Roofing and insulation materials market recovering. Beneficiary of housing market boom.
mentor
- 14 Mar 2017 23:21
- 40 of 40
There is hope at the end of the channel for "Freda" on this one ( if he bought @ around 100p a few years back ) after a new CEO today ........
SIG shares offer 'considerable upside' - By Graeme Evans | Tue, 14th March 2017 - 12:30
SIG shares offer 'considerable upside' - SHI 114.90p +7.70p (7.18%)
"Never forget your customer" is the kind of business mantra that belongs on page one of the management handbook. And yet somehow SIG (SHI) failed to heed this message after it became too distracted by its own internal restructuring.
The resulting loss of customer focus and weaker trading performance ultimately cost the job of chief executive Stuart Mitchell, and today resulted in underlying profits dropping by 12.5% to £88.6 million in 2016.
The European building products firm has already acknowledged its mistakes and has slowed or stopped a number of internal initiatives so it can refocus on customers and achieve the sales growth needed to boost cash generation.
And with today's appointment of a new chief executive in Meinie Oldersma, who has 30 years of distribution experience, the company gave shareholders a further reason to believe that SIG remains a good business with strong market positions.

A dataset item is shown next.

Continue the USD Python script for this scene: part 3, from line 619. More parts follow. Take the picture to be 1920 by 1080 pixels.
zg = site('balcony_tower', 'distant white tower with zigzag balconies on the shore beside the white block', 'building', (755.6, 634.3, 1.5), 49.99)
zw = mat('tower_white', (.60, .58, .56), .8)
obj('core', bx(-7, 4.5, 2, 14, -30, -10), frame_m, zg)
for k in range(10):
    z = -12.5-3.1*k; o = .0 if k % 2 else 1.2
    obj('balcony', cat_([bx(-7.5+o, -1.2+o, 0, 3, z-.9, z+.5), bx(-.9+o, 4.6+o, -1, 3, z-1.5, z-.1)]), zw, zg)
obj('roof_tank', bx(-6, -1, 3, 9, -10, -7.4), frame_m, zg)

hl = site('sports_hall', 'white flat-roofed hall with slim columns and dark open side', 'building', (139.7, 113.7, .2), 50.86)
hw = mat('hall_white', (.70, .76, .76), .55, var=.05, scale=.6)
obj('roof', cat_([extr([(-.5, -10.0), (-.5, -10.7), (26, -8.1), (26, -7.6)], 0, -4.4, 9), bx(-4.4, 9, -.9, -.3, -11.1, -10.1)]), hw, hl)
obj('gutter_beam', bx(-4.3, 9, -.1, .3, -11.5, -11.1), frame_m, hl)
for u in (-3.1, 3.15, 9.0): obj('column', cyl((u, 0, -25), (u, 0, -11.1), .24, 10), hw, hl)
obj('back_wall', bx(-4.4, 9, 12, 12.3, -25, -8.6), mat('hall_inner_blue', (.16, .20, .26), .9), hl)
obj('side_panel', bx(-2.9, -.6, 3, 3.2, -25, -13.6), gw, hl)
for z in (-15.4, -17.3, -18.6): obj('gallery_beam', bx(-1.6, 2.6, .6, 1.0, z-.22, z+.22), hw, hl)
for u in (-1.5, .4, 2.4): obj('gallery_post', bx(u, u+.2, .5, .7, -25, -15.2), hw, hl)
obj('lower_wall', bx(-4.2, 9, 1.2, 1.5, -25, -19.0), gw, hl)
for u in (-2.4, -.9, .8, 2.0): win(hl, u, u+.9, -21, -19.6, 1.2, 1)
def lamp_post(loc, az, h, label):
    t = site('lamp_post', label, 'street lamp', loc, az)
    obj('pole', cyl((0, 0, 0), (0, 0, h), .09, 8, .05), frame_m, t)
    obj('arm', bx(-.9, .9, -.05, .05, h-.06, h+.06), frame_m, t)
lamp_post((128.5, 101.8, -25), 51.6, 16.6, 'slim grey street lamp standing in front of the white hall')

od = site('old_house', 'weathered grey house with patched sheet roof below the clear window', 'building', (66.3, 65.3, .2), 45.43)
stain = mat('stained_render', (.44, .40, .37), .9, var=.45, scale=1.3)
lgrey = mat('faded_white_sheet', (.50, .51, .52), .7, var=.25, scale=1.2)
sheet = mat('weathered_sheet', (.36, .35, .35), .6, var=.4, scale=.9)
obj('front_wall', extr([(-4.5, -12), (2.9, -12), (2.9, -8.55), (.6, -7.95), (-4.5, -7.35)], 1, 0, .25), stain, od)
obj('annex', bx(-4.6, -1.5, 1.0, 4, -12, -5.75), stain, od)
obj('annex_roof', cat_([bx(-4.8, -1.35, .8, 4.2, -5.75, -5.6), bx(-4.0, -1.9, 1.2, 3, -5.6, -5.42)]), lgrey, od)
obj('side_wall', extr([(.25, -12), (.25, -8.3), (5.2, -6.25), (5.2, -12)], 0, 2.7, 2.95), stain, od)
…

This was reflected in the share price, which jumped 11% today, further justifying our positive take on the shares in January, and putting it back where it was before a November profits warning highlighted problems.
Sentiment was helped by house broker Panmure Gordon's view that the current valuation for SIG, with a forward price/earnings (PE) ratio of 10.6, provides "considerable upside".

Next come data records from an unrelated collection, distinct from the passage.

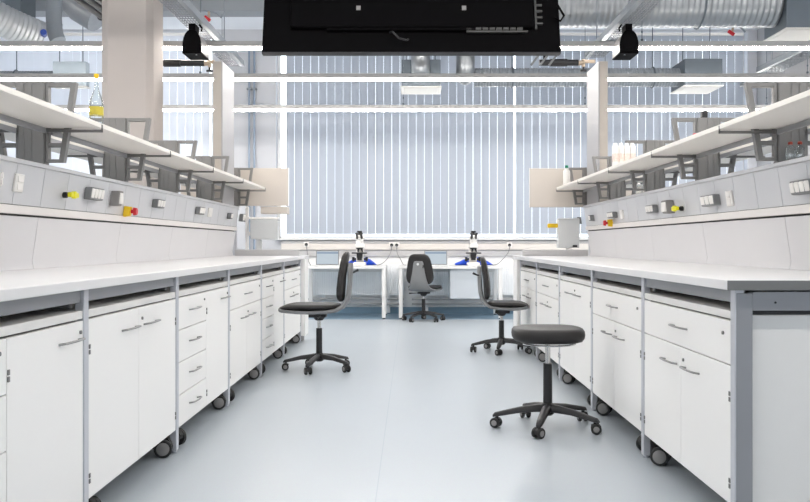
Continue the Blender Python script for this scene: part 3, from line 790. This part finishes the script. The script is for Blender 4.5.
def cable(pts, r, m, label, cat='cable', name='cable'):
    # smooth the polyline
    P = [Vector(p) for p in pts]; out = []
    for i in range(len(P) - 1):
        p0, p1, p2, p3 = P[max(i - 1, 0)], P[i], P[i + 1], P[min(i + 2, len(P) - 1)]
        for k in range(6):
            u = k / 6
            out.append(.5 * ((2 * p1) + (p2 - p0) * u + (2 * p0 - 5 * p1 + 4 * p2 - p3) * u * u + (3 * p1 - p0 - 3 * p2 + p3) * u ** 3))
    out.append(P[-1])
    o = MB(P[0]).tube(out, r, 8).build(name, m, None, smooth=60, loc=P[0])
    return tag(o, label, cat)
sy = WY - .107
(x, z) = SX[0]; cable([(x, sy, z), (x + .02, sy - .03, z - .10), (x + .06, 12.6, DZ + .06), (x + .10, 12.5, DZ + .006), (x + .12, 12.3, DZ + .006)], .005, M['shell'], 'grey cable from the leftmost socket down to the left laptop')
(x, z) = SX[1]; cable([(x, sy, z), (x - .01, sy - .03, z - .10), (x - .07, 12.68, DZ + .08), (x - .16, 12.6, DZ + .010), (x - .26, 12.42, DZ + .006)], .005, M['shell'], 'grey cable running left from the pair of sockets to the left desk')
(x, z) = SX[2]; cable([(x, sy, z), (x + .01, sy - .03, z - .12), (x + .06, 12.68, DZ + .08), (x + .10, 12.6, DZ + .010), (x + .14, 12.4, DZ + .006)], .005, M['shell'], 'grey cable dropping from the pair of sockets to the right desk')
(x, z) = SX[3]; cable([(x, sy, z), (x - .02, sy - .02, z - .10), (x - .10, 12.68, DZ + .10), (x - .20, 12.6, DZ + .016), (x - .32, 12.40, DZ + .006)], .005, M['shell'], 'dark cable curving from the rightmost socket to the right desk')

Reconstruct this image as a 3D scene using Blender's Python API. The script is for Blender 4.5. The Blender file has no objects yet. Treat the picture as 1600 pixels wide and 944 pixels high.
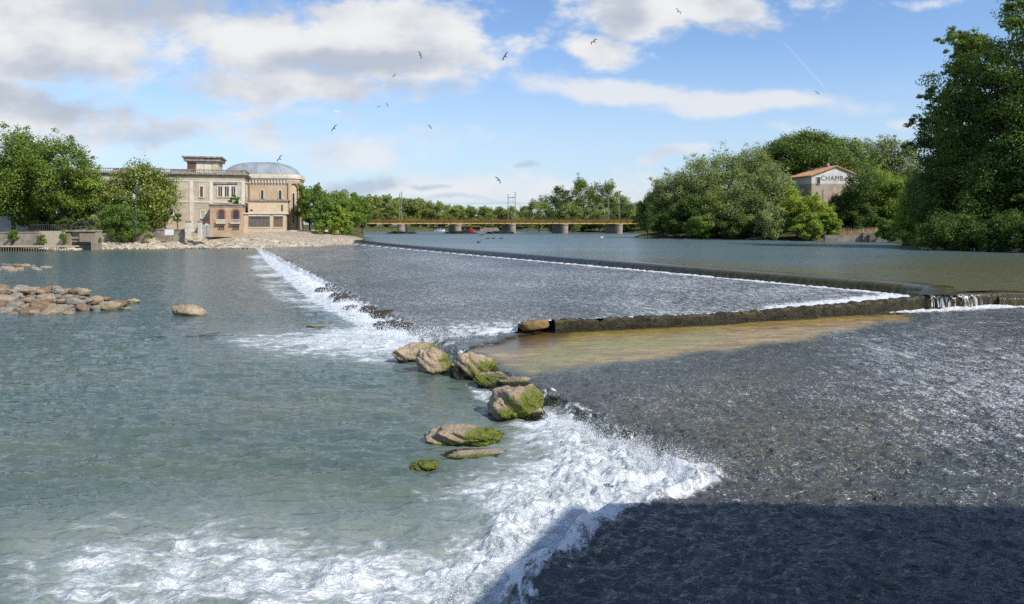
import bpy, bmesh, math, random
import numpy as np
from mathutils import Vector, Matrix

S = bpy.context.scene
COL = S.collection
# ------------------------------------------------------------------ camera, world, sun, exposure
F = 1150.0           # focal length in pixels of the 1600 px wide photograph
CZ = 6.0             # camera height over the lower pool (z = 0)
HOR = 350.0          # horizon row
cam = bpy.data.cameras.new("camera"); camo = bpy.data.objects.new("camera", cam); COL.objects.link(camo)
camo.location = (0, 0, CZ); camo.rotation_euler = (math.radians(90), 0, 0)
cam.sensor_width = 36; cam.lens = F / 1600 * 36; cam.shift_y = -(472 - HOR) / 1600
cam.clip_start = 0.1; cam.clip_end = 20000
S.camera = camo
AZ, EL = math.radians(52), math.radians(44)       # sun: to the right behind the camera
SUN = Vector((math.sin(AZ) * math.cos(EL), -math.cos(AZ) * math.cos(EL), math.sin(EL)))
ld = bpy.data.lights.new("sun", 'SUN'); ld.energy = 4.9; ld.angle = math.radians(0.5); ld.color = (1, 0.95, 0.87)
lo = bpy.data.objects.new("sun", ld); COL.objects.link(lo); lo.rotation_euler = (-SUN).to_track_quat('-Z', 'Y').to_euler()
lo.location = SUN * 100
S.view_settings.view_transform = 'Standard'; S.view_settings.look = 'None'
S.view_settings.exposure = 0.0; S.view_settings.gamma = 1.0; S.view_settings.use_curve_mapping = False
S.render.engine = 'CYCLES'
S.cycles.use_denoising = False; S.cycles.sample_clamp_indirect = 3.0; S.cycles.sample_clamp_direct = 4.0
S.cycles.max_bounces = 6; S.cycles.transparent_max_bounces = 16

class NT:
    """small helper to write node trees"""
    def __init__(s, tree): s.t = tree; s.n = tree.nodes; s.l = tree.links
    def new(s, ty, **kw):
        nd = s.n.new(ty)
        for k, v in kw.items(): setattr(nd, k, v)
        return nd
    def put(s, sock, v):
        if isinstance(v, bpy.types.NodeSocket): s.l.new(v, sock)
        elif v is not None:
            if isinstance(v, (tuple, list)) and sock.type == 'RGBA' and len(v) == 3: v = (*v, 1)
            sock.default_value = v
    def m(s, op, a, b=None, c=None, clamp=False):
        nd = s.new('ShaderNodeMath', operation=op, use_clamp=clamp)
        s.put(nd.inputs[0], a)
        if b is not None: s.put(nd.inputs[1], b)
        if c is not None: s.put(nd.inputs[2], c)
        return nd.outputs[0]
    def vm(s, op, a, b=None):
        nd = s.new('ShaderNodeVectorMath', operation=op); s.put(nd.inputs[0], a)
        if b is not None: s.put(nd.inputs[1], b)
        return nd.outputs[0]
    def ss(s, v, a, b, o0=0.0, o1=1.0):
        nd = s.new('ShaderNodeMapRange', interpolation_type='SMOOTHSTEP'); s.put(nd.inputs[0], v)
        for i, q in enumerate((a, b, o0, o1)): s.put(nd.inputs[i + 1], q)
        return nd.outputs[0]
    def mix(s, f, a, b, blend='MIX'):
        nd = s.new('ShaderNodeMix', data_type='RGBA', blend_type=blend)
        s.put(nd.inputs[0], f); s.put(nd.inputs[6], a); s.put(nd.inputs[7], b)
        return nd.outputs[2]
    def noise(s, vec, scale, detail=4, rough=.5, dist=0.0, dim='3D'):
        nd = s.new('ShaderNodeTexNoise', noise_dimensions=dim); s.put(nd.inputs['Vector'], vec)
        nd.inputs['Scale'].default_value = scale; nd.inputs['Detail'].default_value = detail
        nd.inputs['Roughness'].default_value = rough; nd.inputs['Distortion'].default_value = dist
        return nd.outputs[0]
    def comb(s, x, y, z=0.0):
        nd = s.new('ShaderNodeCombineXYZ')
        for i, v in enumerate((x, y, z)): s.put(nd.inputs[i], v)
        return nd.outputs[0]
    def attr(s, name):
        return s.new('ShaderNodeAttribute', attribute_name=name).outputs['Fac']
    def scale(s, vec, sc, loc=(0, 0, 0), rot=(0, 0, 0)):
        nd = s.new('ShaderNodeMapping'); s.put(nd.inputs[0], vec); nd.inputs['Scale'].default_value = sc
        nd.inputs['Location'].default_value = loc; nd.inputs['Rotation'].default_value = rot
        return nd.outputs[0]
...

Panmure analyst Adrian Kearsey has a 'buy' rating on the stock and a price target of 135p. He said the reinvigorated sales push will take time to deliver, but that the early signs were encouraging after SIG said its UK insulation arm had been delivering positive like-for-like sales growth since November.
He said SIG's market leading positions meant the company was well placed, with the recent difficulties more likely to reflect problems with execution rather than strategy. Kearsey is also encouraged that SIG has recognised that its balance sheet was becoming too stretched.
With net debt of £260 million, SIG said a key short-term priority was to reduce leverage of 2.1 times underlying earnings. As a result, it will target further asset disposals and moderate capital expenditure.
It has also rebased the final dividend to 1.83p a share, in line with its dividend policy of 2–3 times earnings cover. Together with the interim dividend of 1.83p, this provides a total dividend of 3.66p, down from 4.60p a year earlier.
SIG's medium-term target is to return leverage to within the 1-1.5 times range, although it admits this may take until 2018 to achieve.
In doing this, it believes its balance sheet will be able to withstand any near-term fluctuations in market demand. At present, SIG said trading has been in line with expectations, although its markets remain competitive and it has been experiencing some supplier price inflation.
It added: "For 2017 SIG continues to expect the new build residential market to be the best performing sector in the UK construction market, with the commercial sector more uncertain.
"In mainland Europe economic indicators have strengthened and we have seen improving quarterly like-for-like sales performance."
In contrast to Panmure, UBS analyst Miguel Borrega believes the rebasing of the dividend and underlying weak trends will put pressure on the shares. He has a 'sell' rating and 90p price target.